[RECORDED INFORMATION]
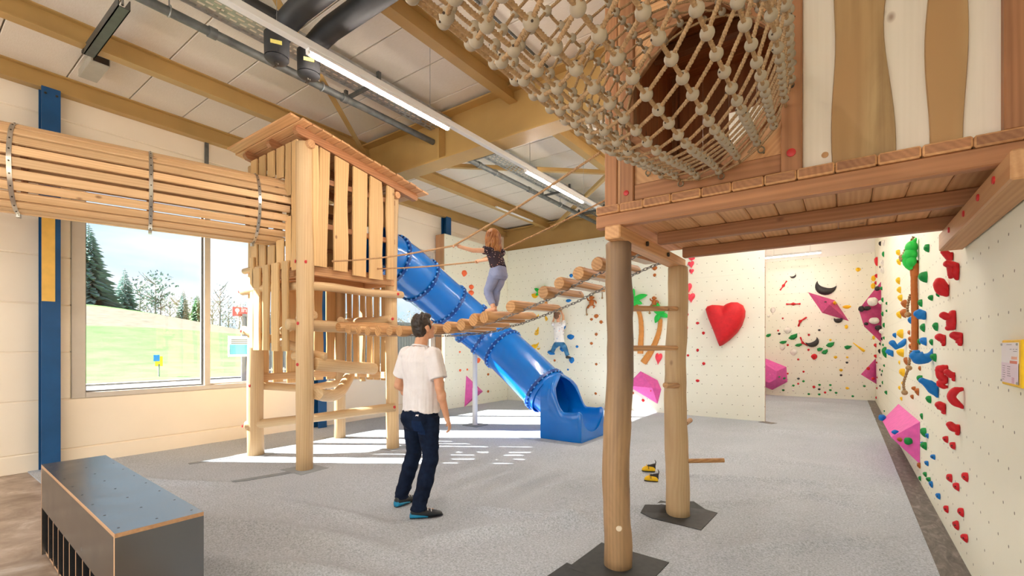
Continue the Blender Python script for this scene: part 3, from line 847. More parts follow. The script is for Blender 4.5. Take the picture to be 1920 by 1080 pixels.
# left face and back face, upper and lower storey
for k in range(6):
    y = 3.26 + k * .215
    build(live_mb((-6.80, y, 2.50), (0, 0, 1), (0, 1, 0), (1, 0, 0), roofz(y) - .145 - 2.5, .15, .028, .012, 6), 'slat', M['board'], T, axis=(0, 0, 1))
    build(live_mb((-6.80, y, .96 + RND.uniform(0, .05)), (0, 0, 1), (0, 1, 0), (1, 0, 0), 1.56, .155, .028, .016, 8), 'slat', M['board'], T, axis=(0, 0, 1))
for k in range(7):
    x = -6.62 + k * .178
    build(live_mb((x, 4.555, .95 + RND.uniform(0, .05)), (0, 0, 1), (1, 0, 0), (0, 1, 0), 1.58, .13, .028, .014, 8), 'slat', M['board'], T, axis=(0, 0, 1))
    zt = roofz(4.55) - .145
    gap = math.sqrt(max(0, .43 ** 2 - (x + 5.98) ** 2)) if abs(x + 5.98) < .43 else 0
    za = 3.0 + gap if gap else 2.5
    if zt - za > .06:
        build(live_mb((x, 4.555, za), (0, 0, 1), (1, 0, 0), (0, 1, 0), zt - za, .14, .028, .010, 6), 'slat', M['larch_pale'], T, axis=(0, 0, 1))
# deck with its frame
for (p, q) in (((-6.72, 3.16, 2.47), (-5.40, 3.16, 2.47)), ((-6.72, 4.46, 2.47), (-5.40, 4.46, 2.47)), ((-6.70, 3.2, 2.47), (-6.70, 4.42, 2.47)), ((-5.42, 3.2, 2.47), (-5.42, 4.42, 2.47)), ((-6.06, 3.2, 2.47), (-6.06, 4.42, 2.47))):
    build(MB().beam(p, q, .07, .12, bev=.006), 'deck_beam', M['larch_pale'], T)
for k in range(9):
    y = 3.19 + k * .142
    build(MB().box(-6.66, y, 2.535, -5.46, y + .132, 2.565, .004), 'deck_board', M['larch_pale'], T)
for z, y in ((3.1, 3.04), (3.7, 3.04)):
    build(MB().box(-6.60, y - .005, z - .035, -6.45, y + .03, z + .035, .004), 'rail_stub', M['larch'], T)
for z in (3.05, 3.62):
    build(MB().beam((-5.375, 3.14, z), (-5.375, 4.46, z), .06, .07, bev=.005), 'rail', M['larch'], T)
    build(MB().beam((-6.76, 3.14, z), (-6.76, 4.46, z), .05, .07, bev=.005), 'rail', M['larch'], T)
# rails, rungs and climbing logs
def tlog(p, q, r, mid=None, name='rung', **k):
    return build(log_mb(p, q, r, None, bend=.02, mid=mid, **k), name, M['log'], T, axis=V(q) - V(p), smooth=60)
tlog((-6.80, 2.985, 2.28), (-5.46, 3.10, 2.27), .050)
tlog((-6.76, 2.99, 2.56), (-5.5, 3.11, 2.56), .04)
tlog((-6.78, 2.985, 1.75), (-5.52, 3.24, 1.44), .058)
tlog((-5.36, 3.12, 2.27), (-5.38, 4.62, 2.29), .055)
tlog((-6.74, 3.0, .42), (-5.38, 4.50, .62), .062, mid=(0, 0, .02))
tlog((-6.72, 3.2, .96), (-6.36, 4.25, .95), .055, mid=(.0, 0, -.05))
tlog((-5.30, 3.2, .93), (-6.10, 4.22, 1.08), .078, mid=(.06, 0, -.12))
tlog((-5.40, 3.22, 1.30), (-5.55, 4.25, 1.19), .082)
tlog((-5.72, 3.12, 1.40), (-5.36, 3.36, 1.39), .055)
tlog((-5.50, 2.93, 1.79), (-5.42, 4.60, 1.77), .072, name='bridge_beam')
tlog((-6.7, 3.5, 1.74), (-5.44, 3.24, 1.92), .06)
tlog((-6.3, 4.46, 1.83), (-5.5, 3.66, 1.87), .05)
tlog((-6.74, 4.44, 1.90), (-5.4, 4.42, 1.93), .055)
build(MB().beam((-6.66, 4.53, 1.08), (-5.5, 4.53, 1.08), .03, .10, bev=.004), 'batten', M['pine'], T)
build(MB().beam((-6.77, 3.18, 1.08), (-6.77, 4.44, 1.08), .03, .10, bev=.004), 'batten', M['pine'], T)
for p, nrm in (((-5.44, 3.0, 2.56), (-.2, -1, 0)), ((-5.37, 2.995, 1.80), (.25, -1, 0)), ((-5.38, 2.995, 1.30), (.25, -1, 0)), ((-6.80, 2.945, 2.28), (0, -1, 0)), ((-6.70, 2.925, 1.73), (0, -1, 0)),
               ((-6.63, 3.005, .98), (.2, -1, 0)), ((-6.68, 2.935, .43), (0, -1, 0)), ((-5.34, 4.445, .63), (.3, -1, 0)), ((-5.35, 4.42, 1.92), (.4, -1, 0)), ((-5.33, 4.50, 2.29), (1, -.3, 0)), ((-5.31, 3.06, 2.55), (1, 0, 0))):
    cap(T, p, nrm, .021)

# ------------------------------------------------------------------ wooden slat tunnel
TD = V((-.254, -.967, 0)).normalized()
TT = thing('crawl_tunnel', 'round crawl tunnel of pine slats held by steel bands at the upper left', 'tunnel', TUNC)
NS = 24; TL = 4.3
ts, tu, _ = frame_from(TD, (0, 0, 1))
for k in range(NS):
    a = 2 * PI * (k + .35) / NS
    rad = ts * math.cos(a) + tu * math.sin(a); tan = -ts * math.sin(a) + tu * math.cos(a)
    c = TUNC + rad * (TUNR - .014) + TD * (TL / 2 - .02)
    build(MB().obox(c, (tan, rad, TD), (.0415, .014, TL / 2 + .02 * RND.uniform(-1, 1)), .004), 'slat', M['pine'], TT, axis=TD)
def ring_band(c, d, R, w, t, n=48):
    s, u, _ = frame_from(d, (0, 0, 1)); rings = []
    for i in range(n):
        a = 2 * PI * i / n; r = s * math.cos(a) + u * math.sin(a)
        rings.append([V(c) + r * R - V(d) * w / 2, V(c) + r * R + V(d) * w / 2, V(c) + r * (R + t) + V(d) * w / 2, V(c) + r * (R + t) - V(d) * w / 2])
    return MB().loft(rings, closed=True)
for t in (.32, 1.35, 2.38, 3.4):
    b = build(ring_band(TUNC + TD * t, TD, TUNR + .001, .034, .004), 'steel_band', M['stainless'], TT, smooth=40)
    mb = MB()
    for k in range(NS):
        a = 2 * PI * (k + .35) / NS; rad = ts * math.cos(a) + tu * math.sin(a)
        mb.tube([TUNC + TD * t + rad * (TUNR + .004), TUNC + TD * t + rad * (TUNR + .009)], .007, 8)
    build(mb, 'band_screws', M['dark_bolt'], b, kind='stuff')
    build(ring_band(TUNC + TD * (t + .0), TD, TUNR - .06, .05, .03, 24), 'inner_hoop', M['larch'], TT, smooth=40)
    bl = TUNC + TD * t + ts * .06 - tu * (TUNR + .014)
    build(MB().obox(bl, (ts, tu, TD), (.012, .022, .016), .002).obox(bl + ts * -.04, (ts, tu, TD), (.012, .022, .016), .002).tube([bl + ts * .03, bl - ts * .07], .005, 8), 'band_clamp', M['stainless'], TT)
# glued plywood end ring, outside the picture
build(ring_band(TUNC + TD * (TL + .03), TD, TUNR - .05, .06, .07, 32), 'end_ring', M['larch'], TT, smooth=40)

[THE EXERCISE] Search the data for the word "picture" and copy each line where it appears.

[CORRECT RESULT]
Continue the Blender Python script for this scene: part 3, from line 847. More parts follow. The script is for Blender 4.5. Take the picture to be 1920 by 1080 pixels.
# glued plywood end ring, outside the picture